Ruby on Rails Tuesday, March 29, 2011

On Mar 29, 2011, at 2:57 PM, Alpha Blue wrote:

> So, you have a solid idea of what you want to accomplish. You know that
> by using Ruby on Rails and the core engines/plugins that will help
> manage your project, you will save your company money, time, and have a
> full test suite in place to counter development hitches.
> Before you are able to provide a complete proposal, a manager states in
> an email:
> .. we strongly encourage the use of Microsoft IIS and using a product in
> the .NET family for the code base..
> How would you approach a rebuttal on this topic?

I'd ask a couple of questions:
(1) Why do they want to use .NET?
(2) How much extra are they willing to pay in terms of developer hours and time to market to use such technologies

I understand why managers might want to standardize on a particular stack - especially given the training and support costs of a polyglot shop. I find myself coding in Ruby, Groovy, Java, C#, ColdFusion, PHP and Scala for different projects/clients. These days my "go to" language is usually Ruby (Groovy for Java shops where I need to train up the in-house team in the new language - they often do better using Grails as they already know Spring and Hibernate). That said, it's reasonable for a manager to express a technology preference and it's also reasonable for you to ask why they want it and how much extra they're willing to pay.

I've often given two estimates to a client for developing something in (say) Rails/JRuby vs pure Java with Struts or whatever their fave framework is.
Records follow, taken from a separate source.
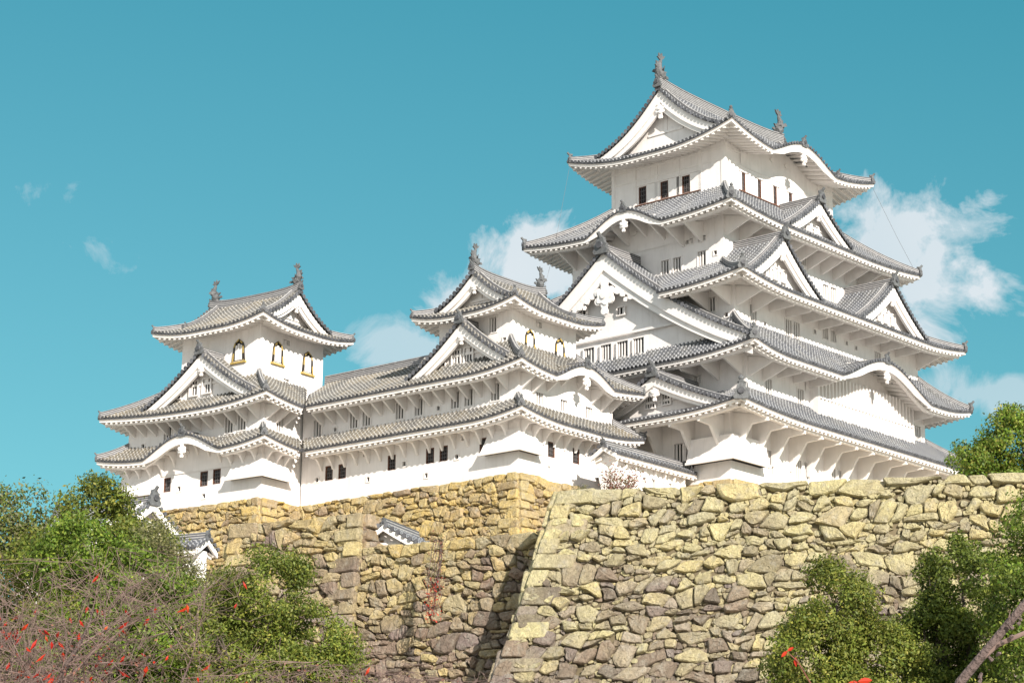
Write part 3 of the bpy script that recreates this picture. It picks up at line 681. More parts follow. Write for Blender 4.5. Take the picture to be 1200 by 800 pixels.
# ================================================================ MAIN KEEP
AR = -1.349
A = thing('main_keep', 'tallest white castle keep with five tiers of grey tiled roofs, right of the smaller towers', 'castle keep', (0, 0, 0), AR)
NB = (.70, 1.0, 3)      # usual barred window: width, height, bars
ATOP = irimoya(A, (-2.26, -2.26, 15.63, 12.11), 53.72, 5.15, 'x', 1.36, a=.5, U=.97, over=2.26, kara={'S': (8.76, 4.7, 1.35)}, hb=.62, psz=.85, fish=1.6, rb=(.46, .72), osz=.72, Lc=6)
r5 = (0, 0, 13.37, 9.85); r4 = (-2.55, -1.6, 16.01, 11.33); r3 = (-4.58, -3.81, 17.95, 13.66); r2 = (-4.26, -4.4, 17.62, 14.25); r1 = (-6.95, -5.02, 20.0, 16.0)
# top storey: dark openings beside white shutters over one long brown sill
spec = {'W': [(7.08, 51.68, .66, 1.25, 3, 'd'), (5.17, 51.68, .66, 1.25, 3, 'd'), (3.3, 51.68, .66, 1.25, 3, 'd')],
        'S': [(2.2, 51.7, .42, 1.3, 2, 'd'), (4.1, 51.7, .42, 1.3, 2, 'd'), (6.0, 51.7, .42, 1.3, 2, 'd'), (7.9, 51.7, .42, 1.3, 2, 'd'), (9.8, 51.7, .42, 1.3, 2, 'd')]}
h5 = windows(A, r5, spec); wall_mesh(A, r5, 48.5, 54.45, h5)
for k, a, b in (('W', 2.0, 7.7), ('S', 1.6, 10.9)):
    P = PW(r5, k)
    def bx(a0, a1, z0, z1, q0, q1, m, nm):
        mb = MB(); mb.hexa([P(a0, z0, q0), P(a1, z0, q0), P(a1, z0, q1), P(a0, z0, q1), P(a0, z1, q0), P(a1, z1, q0), P(a1, z1, q1), P(a0, z1, q1)], m); mb.build(nm, A)
    bx(a, b, 50.93, 51.0, -.10, 0, 'wood', 'sill'); bx(a, b, 52.38, 52.46, -.08, 0, 'plaster_trim', 'lintel')
    for c in ([6.1, 4.25, 2.4] if k == 'W' else [3.15, 5.05, 6.95, 8.85, 10.4]): bx(c - .5, c + .5, 51.02, 52.36, -.045, 0, 'plaster_trim', 'shutter')
# timber pattern in relief on the top storey
for k, L0, L1 in (('W', 0, 9.85), ('S', 0, 13.37)):
    P = PW(r5, k); mb = MB()
    for zz in (52.78, 53.62): mb.hexa([P(L0, zz, -.05), P(L1, zz, -.05), P(L1, zz, 0), P(L0, zz, 0), P(L0, zz + .12, -.05), P(L1, zz + .12, -.05), P(L1, zz + .12, 0), P(L0, zz + .12, 0)], 'plaster_trim')
    for c in np.arange(L0 + .16, L1, 1.9): mb.hexa([P(c - .12, 50, -.045), P(c + .12, 50, -.045), P(c + .12, 50, 0), P(c - .12, 50, 0), P(c - .12, 54, -.045), P(c + .12, 54, -.045), P(c + .12, 54, 0), P(c - .12, 54, 0)], 'plaster_trim') if not any(abs(c - q[0]) < .5 for q in spec[k]) else None
    mb.build('wall_framing', A)
tympanum(A, ATOP['S'], 2.2)
def kara_ridge(parent, S):
    c, hw, H = S.kara; d = 0
    while S.z0 + S.rise * (S.a * d / S.D + (1 - S.a) * (d / S.D) ** 2) < S.z0 + H + .04 * d and d < S.D: d += .05
    mb = MB(); beam(mb, [S.P(c, t, S.z(c, t)) for t in np.linspace(.1, d, 4)], .3, .3); o = mb.build('arch_ridge', parent)
    ornament(o, S.P(c, .12, S.z(c, 0) + .05), (-S.n[0], -S.n[1]), .7, 0)
kara_ridge(A, ATOP['S'])
mb = MB(); zt = 54.0     # lightning cable hanging at the north-west eave and the east one
for P0, P1 in (((-2.2, 11.9, 54.3), (-5.3, 12.6, 41.5)), ((15.5, -2.1, 54.3), (18.3, -3.9, 47.9))):
    m2 = MB(); m2.tube([P0, tuple((Vector(P0) + Vector(P1)) / 2 + Vector((.2, 0, -.3))), P1], .011, 'iron', 4); m2.build('lightning_cable', A)

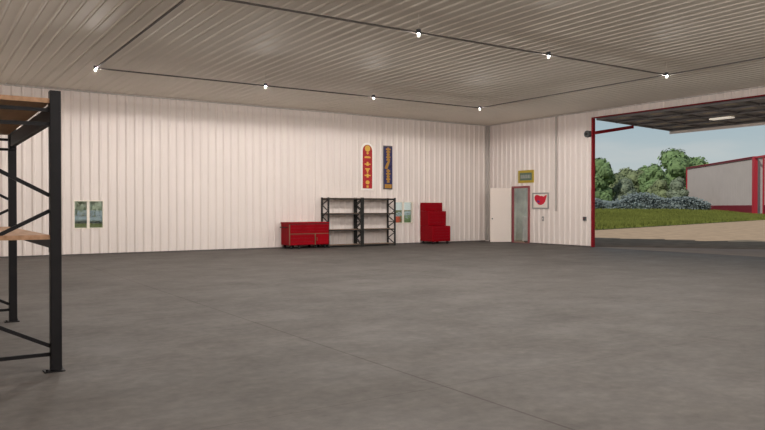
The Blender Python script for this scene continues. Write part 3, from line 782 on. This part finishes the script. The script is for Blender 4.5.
# ------------------------------------------------------------------ world, sun, camera
w = bpy.data.worlds.new('hazy_sky'); sc.world = w; w.use_nodes = True; nt = w.node_tree
bg = nt.nodes['Background']; tcn = nt.nodes.new('ShaderNodeTexCoord'); sp = nt.nodes.new('ShaderNodeSeparateXYZ')
rp = nt.nodes.new('ShaderNodeValToRGB'); rp.color_ramp.elements[0].position = .0; rp.color_ramp.elements[0].color = (.56, .59, .56, 1)
rp.color_ramp.elements[1].position = .35; rp.color_ramp.elements[1].color = (.26, .36, .46, 1)
e_ = rp.color_ramp.elements.new(.11); e_.color = (.37, .47, .52, 1)
mp = nt.nodes.new('ShaderNodeMapping'); mp.inputs['Scale'].default_value = (2.2, 2.2, 11)
nz = nt.nodes.new('ShaderNodeTexNoise'); nz.inputs['Scale'].default_value = 1.6; nz.inputs['Detail'].default_value = 5
cr = nt.nodes.new('ShaderNodeValToRGB'); cr.color_ramp.elements[0].position = .44; cr.color_ramp.elements[0].color = (0, 0, 0, 1); cr.color_ramp.elements[1].position = .62; cr.color_ramp.elements[1].color = (.6, .6, .6, 1)
mx = nt.nodes.new('ShaderNodeMix'); mx.data_type = 'RGBA'; mx.inputs[7].default_value = (.60, .60, .585, 1)
for a_, b_ in ((tcn.outputs['Generated'], sp.inputs[0]), (sp.outputs[2], rp.inputs[0]), (tcn.outputs['Generated'], mp.inputs[0]), (mp.outputs[0], nz.inputs['Vector']),
               (nz.outputs['Fac'], cr.inputs[0]), (cr.outputs[0], mx.inputs[0]), (rp.outputs[0], mx.inputs[6]), (mx.outputs[2], bg.inputs[0])): nt.links.new(a_, b_)
bg.inputs[1].default_value = 1.0

S = bpy.data.lights.new('sun', 'SUN'); S.energy = 2.4; S.color = (1, .95, .86); S.angle = math.radians(3)
so = bpy.data.objects.new('sun', S); link(so)
sd = Vector((1, .12, -.70)).normalized(); so.rotation_euler = sd.to_track_quat('-Z', 'Y').to_euler(); so.location = (-20, 0, 40)

cam = bpy.data.cameras.new('camera'); co = bpy.data.objects.new('camera', cam); link(co); sc.camera = co
cam.sensor_width = 36; cam.lens = CF/765*36; cam.clip_end = 1500; cam.clip_start = .05
co.location = (0, 0, CH); co.rotation_euler = (PI/2 + CT, 0, -CA)

vs_ = sc.view_settings; vs_.view_transform = 'Standard'; vs_.look = 'None'; vs_.gamma = 1; vs_.use_curve_mapping = False; vs_.exposure = 0
sc.cycles.use_denoising = True
sc.cycles.max_bounces = 10; sc.cycles.diffuse_bounces = 6
sc.cycles.sample_clamp_indirect = 6
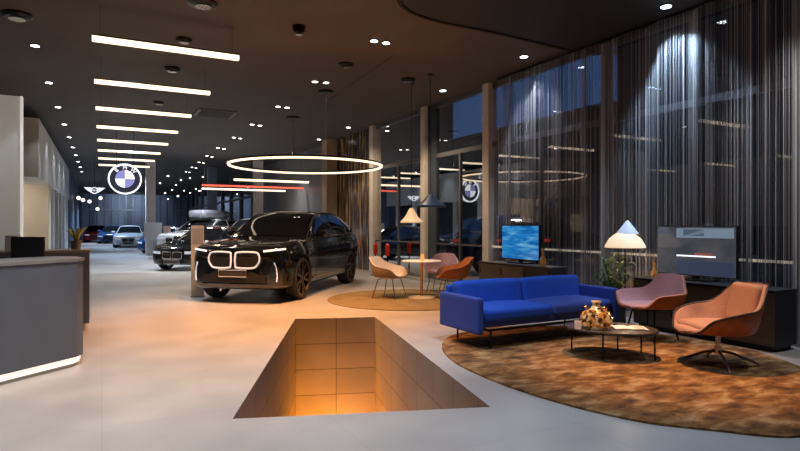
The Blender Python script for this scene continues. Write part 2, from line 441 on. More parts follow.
# outside
struct('ground',MB().box(WU+.16,80,-30,120,-.1,-.02),M_ground)
def outbuilding(name,label,v0,v1,h,win):
    vc=(v0+v1)/2
    t=thing(name,label,'building',(30,vc,0))
    MB().box(-2,2,v0-vc,v1-vc,0,h).obj('wall',M_build,t)
    for i in range(win):
        y=v0-vc+2+i*4
        MB().box(-2.03,-2.0,y,y+1.4,1.0,2.2).obj('window',mat('dim window',(.02,.02,.02),.2,emit=(1,.75,.4),es=.10),t)
    MB().box(-2.2,2.2,v0-vc-.1,v1-vc+.1,h,h+.15).obj('roof',M_build,t)
outbuilding('building','tall unlit building across the lot behind the string curtains',-30,24.5,30,5)
outbuilding('building','low unlit building across the lot under the blue dusk sky',25,48.5,9.0,4)
outbuilding('building','tall dark building far left outside the farthest windows',49,110,30,0)

# ------------------------------------------------------------------ lights fittings
# linear pendants
ordn=['nearest','second nearest','third nearest','fourth nearest','fifth nearest','sixth nearest','seventh nearest','farthest']
def linear(name,label,u0,u1,v,z,m,group=None,th=.045):
    t=thing(name,label,'ceiling light',((u0+u1)/2,v,z),0,group)
    L=(u1-u0)/2
    MB().box(-L,L,-th,th,-.035,.03).obj('light_bar',m,t)
    MB().box(-L-.005,L+.005,-th-.004,th+.004,.03,.05).obj('housing',M_black,t)
    for s in (-1,1):
        MB().tube([(s*(L-.1),0,.05),(s*(L-.1),0,CZ-z)],.004,5).obj('suspension_wire',M_steel,t)
    return t
for k in range(8):
    linear('linear_pendant_light','%s warm white linear bar light in the row hung over the left walkway'%ordn[k],-.12,1.88,8.94+2.64*k,4.02,M_led,'bar lights over the walkway')
for k,v in enumerate((12.1,15.0,17.9,20.6)):
    linear('linear_pendant_light','%s bar light of the second row beyond the left partition'%ordn[k],-9.4,-7.4,v,4.02,M_led,'bar lights beyond the partition')
def farbar(px0,px1,py,z,name,label,m):
    Y=F*(z-H0)/(225.5-py); u,v=dp(px0,Y)
    L=(px1-px0)/F*Y/ (CT+ST*(px1-400)/F)
    return linear(name,label,u,u+L,v,z,m,None,.05)
farbar(234,296,179.5,2.95,'linear_pendant_light','warm white bar light hung behind the ring light, highest of the far three',M_led)
farbar(202,285,185,2.95,'linear_pendant_light','red glowing bar light hung above the cars behind the dark suv',M_red)
farbar(202,268,188.5,2.95,'linear_pendant_light','warm white bar light hung just below the red bar light',M_led)

# ring chandelier
def ring():
    u,v=dp(306.5,13.3); R=1.76; z=2.82
    t=thing('ring_chandelier','large warm white glowing ring chandelier hung above the dark suv','ceiling light',(u,v,z))
    pts=[(R*math.cos(2*PI*k/96),R*math.sin(2*PI*k/96),0) for k in range(96)]
    MB().tube(pts,.032,8,closed=True).obj('light_ring',M_ring,t,smooth=True)
    prof=[(R-.034,.01),(R-.034,.045),(R+.034,.045),(R+.034,.01)]
    MB().lathe(prof,96).obj('housing',M_black,t)
    cx,cy=fl(326,91,CZ); cx-=u; cy-=v
    MB().lathe([(0,CZ-z),(.17,CZ-z),(.17,CZ-z-.05),(0,CZ-z-.05)],24,(cx,cy,0)).obj('canopy',M_black,t)
    zz=.55
    MB().tube([(cx,cy,CZ-z-.05),(cx,cy,zz)],.012,8).obj('cord',M_steel,t)
    for a in (.3,2.4,4.5):
        MB().tube([(cx,cy,zz),(R*math.cos(a),R*math.sin(a),.04)],.003,5).obj('suspension_wire',M_steel,t)
ring()
def canopy_cord():
    u,v=fl(293,117,CZ)
    t=thing('cord_pendant','slim drop cord with round canopy hung behind the ring light','pendant',(u,v,CZ))
    MB().lathe([(0,0),(.19,0),(.19,-.05),(0,-.05)],24).obj('canopy',M_black,t)
    MB().tube([(0,0,-.05),(0,0,-1.0)],.012,8).obj('cord',M_steel,t)
    MB().lathe([(0,-1.0),(.035,-1.0),(.035,-1.12),(0,-1.12)],12).obj('weight',M_chrome,t)
canopy_cord()

# recessed spots
def spotlight_fixture(px,py,label,m,r=.075,group=None,z=CZ):
    u,v=fl(px,py,z)
    t=thing('recessed_spotlight',label,'ceiling light',(u,v,z-.001),0,group)
    MB().lathe([(r*.72,0),(r,0),(r,-.012),(r*.72,-.018)],20).obj('trim_ring',M_blackp,t)
    MB().lathe([(0,-.006),(r*.75,-.006),(r*.75,-.02),(0,-.03)],20).obj('lens',m,t)
    return u,v
left=[(34,45),(51,83),(61,108),(68,125),(73.5,139),(78,148),(80.5,155),(83.5,162),(86,167),(87.5,171.5)]
o2=['nearest','second nearest','third nearest','fourth nearest','fifth nearest','sixth nearest','seventh nearest','eighth nearest','ninth nearest','farthest']
LS=[]
for k in range(10):
    v=11.4+2.82*k; u=-1.0
    Y=u*ST+v*CT; X=u*CT-v*ST
    px=400+F*X/Y; py=225.5-F*(CZ-H0)/Y
    LS.append(spotlight_fixture(px,py,'%s recessed spotlight in the row beside the left white wall'%o2[k],M_cool if k<2 else M_warmspot,.085,'spotlights along the left wall'))
pairs=[(374,40,386,42),(315,81,326,82),(278,106,287,107),(252,124,260,125),(234,137,240,138),(218,147.5,224,148.5),(207,155.5,212,156.5),(199,162,203.5,162.6),(192,167,196,167.6),(186,171.5,189.5,172)]
for k,(a,b,c,d) in enumerate(pairs):
    m=M_cool if k==0 else M_warmspot
    spotlight_fixture(a,b,'left lamp of the %s pair of recessed spotlights in the central ceiling row'%o2[k],m,.08,'paired spotlights in the ceiling')
    spotlight_fixture(c,d,'right lamp of the %s pair of recessed spotlights in the central ceiling row'%o2[k],m,.08,'paired spotlights in the ceiling')
for px,py,lb,m in ((524,56,'bright cool recessed spotlight just below the curved black ceiling edge',M_cool),(443,90,'cool recessed spotlight in the ceiling before the tall middle window column',M_cool),
    (387,126,'recessed spotlight in the ceiling nearest the far slim window column',M_warmspot),(348.5,127,'recessed spotlight above the right side of the ring light',M_warmspot),(319,139,'small recessed spotlight above the middle of the ring light',M_warmspot),
    (666,5.5,'bright cool recessed spotlight in the black ceiling close to the string curtain',M_cool)):
    spotlight_fixture(px,py,lb,m,.09,z=CZ-(.05 if px==666 else 0))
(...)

Usually I get to deliver in Ruby, sometimes I compromise on Spring Roo (a RAD tool for pure Java projects), occasionally they decide to do the job in Java - at which time I usually decline the project. I just can't justify building web projects in Java at any rate. The money is nice, but the cost to your soul is irreparable :)

That said, even though I haven't coded in the .net world for years, I hear Microsoft MVC isn't as horrible as .net used to be, some people are now using git instead of TFS, and I've spoken to some very sharp people both inside and outside of Microsoft that argue F# is better than Scala in some of the ways that C# (at a pure language level) is better than Java, so if someone was willing to buy me VS and pay me to do an F# project, I'd probably give it a shot!